Washington (Nov 2)  Prices nose-dived last week. But the decline should halt soon, given the fundamental factors supporting the yellow metal

Reacting to the Federal Reserve winding down its stimulus programme and the US’ strong third quarter GDP data, gold prices slumped to a low of $1,161 and closed at $1,172.9/ounce last week, down 4.7 per cent. Silver too dropped sharply. It closed at $16.15/ounce, down 6 per cent.

The US Fed Reserve announced the end of its monthly bond buying programme in its mid-week meeting saying that the economy does not need the QE support and was progressing well. However, interest rates would continue to be low for a considerable time, it added, to let the recovery gather pace.

The third quarter GDP numbers that were released on Thursday were testimony to observations made by the FOMC. The GDP expanded at 3.5 per cent in the July-September period.

Coming after a 4.6 per cent growth in the June quarter, this was seen as a signal of sustained economic recovery.

The market now believes that the Fed will hike rates by 2015.

If this happens, gold’s appeal will dim and interest bearing debt securities will become more attractive.

The SPDR Gold Trust continued to see outflows. The fund reported holdings at 741.20 tonnes on Friday, down 4.19 tonnes from the previous week.

What next for gold?

The Fed might have finished its QE but Japan has just begun its and the ECB is mulling one. The Bank of Japan had last week announced additional QE measures after data showed that inflation plummeted to 1 per cent in October (vs. 1.1 per cent in September), the lowest in 12 months. The total Japanese stimulus of about $720 billion is expected to lift inflation. Now, market players say that the ECB will follow with QE to support its dropping economy and lift the stocks.

Monetary easing in any form is positive for gold as it is done with the objective of shoring up growth and driving inflation. However, what might turn a dampener is the strength of the dollar. If yen weakens and the euro too fizzles out on QE programmes, the dollar may continue to strengthen. A stronger dollar is detrimental to gold.

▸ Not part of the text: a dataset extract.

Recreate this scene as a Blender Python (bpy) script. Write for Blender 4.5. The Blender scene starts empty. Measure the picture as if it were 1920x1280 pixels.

But investors should note that the US is not very comfortable with dollar further strengthening as it will hurt its exporters. So, the Fed might not raise interest rates immediately to prevent dollar from strengthening further. Last week, the US Dollar index rallied sharply to hit a high of 87.13 and closed at 86.9, from the previous week’s close of 85.7.

The US dollar has negative correlation with gold. But the numbers of the last 30 years show that there have been many instances where gold has moved lock-step with the dollar on an uphill journey. Also, now that gold prices have fallen so much that many mines across the globe are shutting operations, soon there would be less supply in the market of the metal and prices will edge up. Long-term investors should actually buy gold now.

Cues to watch

With Bank of Japan’s QE announcement coming late last week, there might be more pressure on gold this week.

However, watch out for the jobless claims data on Thursday and the employment situation data on Friday for cues. Keep an eye on the dollar index, any further rally to cut last week’s high of 87.13 may see the index crawl up higher towards 88.

What about Indian investors?

Last week, gold prices in India too corrected sharply despite a weak rupee. Spot gold prices dropped to ₹25,871/10 gram, down 5 per cent. Gold futures on MCX closed at ₹26,135, down 3.8 per cent. The contract hit a low of ₹25,881 on Friday. GoldBeES, the country’s largest exchange traded gold ETF, however didn’t see very significant correction in the week. It closed at ₹2,428, down 3.8 per cent for the week.

Long-term investors can buy gold now (read the ‘Our Call’ article on page 1). Short-term traders should be cautious on their long positions. The outlook on the rupee is stable to negative. If the rupee remains stable, then gold prices will follow the international trend and be weak. However, if rupee weakens against the greenback, to that extent, traders will see lower losses on their long positions. Last week, despite a strong rally in the US dollar index, the rupee dropped only marginally against the dollar. It closed at 61.36 from 61.28 against the US dollar in the previous week.

What charts say

From the charts it appears that gold prices may continue to be weak. There could be more pain left this week. If the price falls below $1,161, it can move further down to $1,100 levels.

MCX gold may largely remain range-bound, moving between ₹26,000 and ₹27,000. The first resistance is at ₹26,200 and the next at ₹26,500 to target ₹27,000. The support for the contract is at ₹25,800.

MCX Silver had last week lost 6 per cent and closed at ₹35,797. This week, it may test the support again at ₹35,100 and target ₹35,000. On the upper side, the first resistance will be encountered at ₹36,000 to target ₹36,500.